Il faut bien alors comprendre la contre-attaque comme un élément du projet de jeu qui sollicite et mobilise tout le monde, et non pas quelques-uns dès que le coup de pied a été donné. Isolé à la réception du ballon, le joueur en situation de contre-attaque profonde a besoin d'aide. Le repli des joueurs les plus disponibles pour devenir opérationnels en soutien doit être immédiat afin de pouvoir à plusieurs déplacer le jeu sur l'espace momentanée faible de la défense. Deux joueurs soutien sont suffisants pour créer favorablement la contre-attaque à condition qu' au fur et à mesure de l'évolution de la situation, le reste du collectif devienne le plus rapidement opérationnel,donc en jeu derrière le porteur de balle.

Ces conditions sont nécessaires pour que la forme de la contre-attaque soit directement liée à la lecture du jeu défensif et non pas à une programmation d'actions successives. Il convient au contraire pour tous de savoir interpréter le devenir de la situation de départ qui va guider la logique de réorganisation collective, qui s'avère aussi, quand tout le monde est concerné, une manière de réduire l'incertitude que semble créer ce type de situation.
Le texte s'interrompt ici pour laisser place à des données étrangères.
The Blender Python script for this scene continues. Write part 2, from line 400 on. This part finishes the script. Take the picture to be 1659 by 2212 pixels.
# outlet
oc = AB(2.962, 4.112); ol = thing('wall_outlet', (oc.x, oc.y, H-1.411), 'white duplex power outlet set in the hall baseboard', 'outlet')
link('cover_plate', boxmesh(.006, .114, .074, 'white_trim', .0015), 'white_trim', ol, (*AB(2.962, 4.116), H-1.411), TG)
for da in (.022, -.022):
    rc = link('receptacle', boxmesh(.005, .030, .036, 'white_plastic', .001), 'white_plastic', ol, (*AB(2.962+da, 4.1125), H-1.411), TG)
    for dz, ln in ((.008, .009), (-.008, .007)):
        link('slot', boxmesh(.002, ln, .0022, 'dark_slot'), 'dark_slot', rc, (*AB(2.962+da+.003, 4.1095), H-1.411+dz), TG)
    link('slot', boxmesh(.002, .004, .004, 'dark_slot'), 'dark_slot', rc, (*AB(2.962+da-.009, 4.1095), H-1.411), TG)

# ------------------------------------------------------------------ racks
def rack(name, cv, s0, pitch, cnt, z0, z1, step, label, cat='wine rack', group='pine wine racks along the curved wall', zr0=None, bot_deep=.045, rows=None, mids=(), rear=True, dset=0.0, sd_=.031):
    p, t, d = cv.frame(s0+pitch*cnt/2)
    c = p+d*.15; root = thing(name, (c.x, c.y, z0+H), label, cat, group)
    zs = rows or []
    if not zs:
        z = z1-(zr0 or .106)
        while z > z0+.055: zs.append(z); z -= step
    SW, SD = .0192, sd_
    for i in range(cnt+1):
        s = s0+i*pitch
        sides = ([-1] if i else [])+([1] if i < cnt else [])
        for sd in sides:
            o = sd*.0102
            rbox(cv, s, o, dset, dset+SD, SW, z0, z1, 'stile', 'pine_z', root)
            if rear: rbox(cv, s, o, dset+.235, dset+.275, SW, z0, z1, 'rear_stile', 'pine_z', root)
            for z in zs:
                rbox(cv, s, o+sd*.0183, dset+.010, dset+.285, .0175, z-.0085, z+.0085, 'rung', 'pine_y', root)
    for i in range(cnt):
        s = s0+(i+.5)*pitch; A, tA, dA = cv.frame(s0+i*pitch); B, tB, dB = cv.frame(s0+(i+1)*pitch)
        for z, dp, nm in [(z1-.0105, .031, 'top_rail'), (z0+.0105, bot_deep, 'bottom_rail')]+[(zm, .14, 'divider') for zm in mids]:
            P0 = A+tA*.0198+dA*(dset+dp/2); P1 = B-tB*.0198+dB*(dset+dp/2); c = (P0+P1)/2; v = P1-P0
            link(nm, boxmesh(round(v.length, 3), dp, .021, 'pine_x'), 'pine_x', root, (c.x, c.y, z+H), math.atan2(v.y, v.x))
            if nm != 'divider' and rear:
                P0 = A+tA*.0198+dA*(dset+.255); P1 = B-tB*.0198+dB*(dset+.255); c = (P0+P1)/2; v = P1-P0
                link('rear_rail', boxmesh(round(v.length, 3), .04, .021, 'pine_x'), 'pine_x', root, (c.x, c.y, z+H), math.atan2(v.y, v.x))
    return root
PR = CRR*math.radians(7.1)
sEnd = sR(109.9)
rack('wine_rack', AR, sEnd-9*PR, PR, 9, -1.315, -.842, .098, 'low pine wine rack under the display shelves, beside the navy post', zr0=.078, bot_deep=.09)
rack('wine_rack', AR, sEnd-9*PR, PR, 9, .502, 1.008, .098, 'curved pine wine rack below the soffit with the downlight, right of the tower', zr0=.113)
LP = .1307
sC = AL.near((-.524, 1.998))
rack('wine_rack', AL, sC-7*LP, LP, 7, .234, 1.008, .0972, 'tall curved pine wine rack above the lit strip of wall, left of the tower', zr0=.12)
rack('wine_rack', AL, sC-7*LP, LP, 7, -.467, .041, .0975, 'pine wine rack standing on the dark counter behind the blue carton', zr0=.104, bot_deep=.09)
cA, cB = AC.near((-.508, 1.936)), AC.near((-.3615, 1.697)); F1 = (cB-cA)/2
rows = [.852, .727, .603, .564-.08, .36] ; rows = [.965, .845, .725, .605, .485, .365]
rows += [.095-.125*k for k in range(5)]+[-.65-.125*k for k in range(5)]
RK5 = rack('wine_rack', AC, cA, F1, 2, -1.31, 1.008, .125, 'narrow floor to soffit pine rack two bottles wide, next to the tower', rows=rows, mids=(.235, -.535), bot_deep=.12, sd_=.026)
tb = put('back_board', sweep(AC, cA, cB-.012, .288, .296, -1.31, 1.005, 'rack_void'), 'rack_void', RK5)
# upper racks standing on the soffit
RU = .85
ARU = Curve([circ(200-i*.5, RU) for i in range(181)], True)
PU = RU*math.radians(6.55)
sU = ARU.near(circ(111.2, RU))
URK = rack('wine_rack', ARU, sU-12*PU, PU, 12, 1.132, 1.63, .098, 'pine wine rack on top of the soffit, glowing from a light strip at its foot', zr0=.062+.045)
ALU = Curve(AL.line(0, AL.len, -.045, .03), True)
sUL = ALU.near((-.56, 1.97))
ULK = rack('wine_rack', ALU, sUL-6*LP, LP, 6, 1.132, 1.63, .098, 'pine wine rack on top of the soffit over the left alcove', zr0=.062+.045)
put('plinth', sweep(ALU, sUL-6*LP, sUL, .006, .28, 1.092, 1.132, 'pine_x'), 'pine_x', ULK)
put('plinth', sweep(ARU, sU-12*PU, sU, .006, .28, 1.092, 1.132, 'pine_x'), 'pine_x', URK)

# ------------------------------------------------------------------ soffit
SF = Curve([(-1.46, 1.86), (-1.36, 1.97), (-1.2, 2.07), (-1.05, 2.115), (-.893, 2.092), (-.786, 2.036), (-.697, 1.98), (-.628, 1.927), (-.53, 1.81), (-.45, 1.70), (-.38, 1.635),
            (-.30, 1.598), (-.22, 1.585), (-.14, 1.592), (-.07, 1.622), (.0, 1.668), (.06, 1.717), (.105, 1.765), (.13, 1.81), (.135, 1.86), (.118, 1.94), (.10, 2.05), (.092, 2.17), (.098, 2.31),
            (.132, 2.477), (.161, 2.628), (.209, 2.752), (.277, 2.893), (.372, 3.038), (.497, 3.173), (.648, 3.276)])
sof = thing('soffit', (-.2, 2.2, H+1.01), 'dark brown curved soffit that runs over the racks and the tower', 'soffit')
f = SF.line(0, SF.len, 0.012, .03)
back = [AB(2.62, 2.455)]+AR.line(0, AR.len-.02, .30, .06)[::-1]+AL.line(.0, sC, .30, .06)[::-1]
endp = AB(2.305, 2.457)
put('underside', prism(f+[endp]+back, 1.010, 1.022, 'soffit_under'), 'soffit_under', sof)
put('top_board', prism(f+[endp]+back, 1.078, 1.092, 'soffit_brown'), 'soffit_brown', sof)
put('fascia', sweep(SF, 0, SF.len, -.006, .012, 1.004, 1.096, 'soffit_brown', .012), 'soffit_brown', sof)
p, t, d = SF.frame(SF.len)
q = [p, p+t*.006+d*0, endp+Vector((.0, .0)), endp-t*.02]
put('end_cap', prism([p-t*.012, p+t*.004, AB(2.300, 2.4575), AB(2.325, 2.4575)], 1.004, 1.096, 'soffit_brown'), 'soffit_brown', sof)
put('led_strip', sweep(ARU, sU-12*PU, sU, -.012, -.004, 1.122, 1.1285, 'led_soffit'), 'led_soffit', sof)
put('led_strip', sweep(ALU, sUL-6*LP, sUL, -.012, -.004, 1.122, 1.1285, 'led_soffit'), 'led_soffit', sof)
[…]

Il est navrant de voir que même en situation très favorable, l'on puisse à l'avance prédire qu'un joueur réceptionnant un ballon dans ses 22m et à fortiori dans son en-but, ne prendra pas le risque de contre-attaquer. Il suffit pour cela d'apprécier le peu d'empressement de ses partenaires pour venir assurer le soutien utile. Ce type de comportement est un frein majeur à une éventuelle initiative.
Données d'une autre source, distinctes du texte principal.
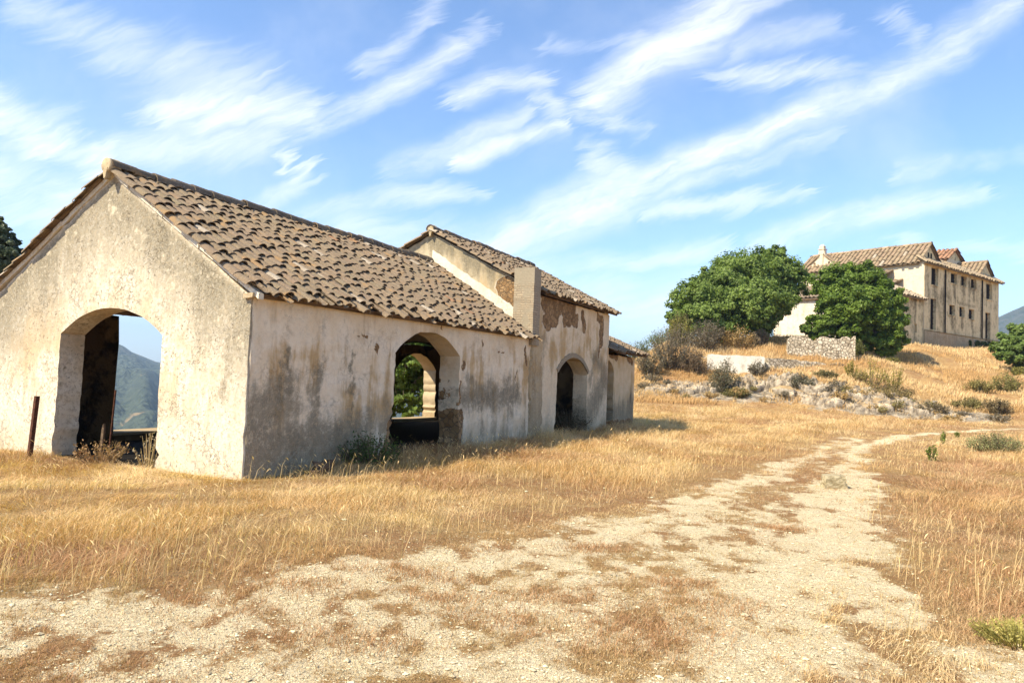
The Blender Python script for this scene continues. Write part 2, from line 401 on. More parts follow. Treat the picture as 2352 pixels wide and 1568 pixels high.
pmk = nt.m('ADD', pmk, nt.m('MULTIPLY', nt.m('SUBTRACT', n2, .5), 1.0))
pmk = nt.m('ADD', pmk, nt.m('MULTIPLY', nt.m('SUBTRACT', nt.noise(P, 8, 5, .65), .5), 1.2))
c = nt.mix(nt.ss(pmk, .22, .58), straw, grav)
rk = nt.noise(nt.sc(P, (1, 1, 1.6)), 1.6, 8, .68, .4)
rock = nt.mix(nt.ss(rk, .36, .62), (.21, .17, .12), (.54, .46, .34))
rock = nt.mix(nt.ss(nt.noise(P, 5, 5, .7), .5, .68), rock, (.27, .22, .16))
c = nt.mix(nt.m('MULTIPLY', nt.ss(nt.m('ADD', bm_, nt.m('MULTIPLY', nt.m('SUBTRACT', n2, .5), 1.2)), .35, .6), 1.0), c, rock)
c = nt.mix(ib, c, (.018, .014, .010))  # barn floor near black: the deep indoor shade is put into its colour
hgt = nt.m('ADD', nt.m('MULTIPLY', n3, .6), nt.m('ADD', nt.m('MULTIPLY', n4, .35), nt.m('MULTIPLY', rk, nt.m('MULTIPLY', bm_, 6.0))))
fin(nt, bs, c, nt.bump(hgt, 1.0, .085))
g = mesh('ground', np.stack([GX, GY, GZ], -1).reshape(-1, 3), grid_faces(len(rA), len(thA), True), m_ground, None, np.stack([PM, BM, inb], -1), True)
tag(g, 'dry straw coloured yard with a pale gravel track, rising to a low hill', 'ground', kind='structure')

m_far, nt, bs, _ = material('wooded hills')
P = nt.ob(); n1 = nt.noise(P, .004, 6, .6); n2 = nt.noise(P, .03, 6, .7); n3 = nt.vor(P, .09)
c = nt.mix(nt.ss(n1, .4, .62), (.030, .048, .030), (.055, .070, .048))
c = nt.mix(nt.ss(n3, .35, .8), (.070, .088, .056), c)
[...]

Pour évoluer, il faut que le jeu de contre- attaque ne soit plus considéré comme un jeu à risque. Cette transformation est possible à condition qu'il n'y ait pas d'un côté, ceux qui voudraient. Et de l'autre ceux, qui même inconsciemment, les bloquent dans leur intention. On peut interpréter ce non jeu dans ce secteur comme une "faiblesse de volonté" qui touche tout en même temps les acteurs et les entraîneurs.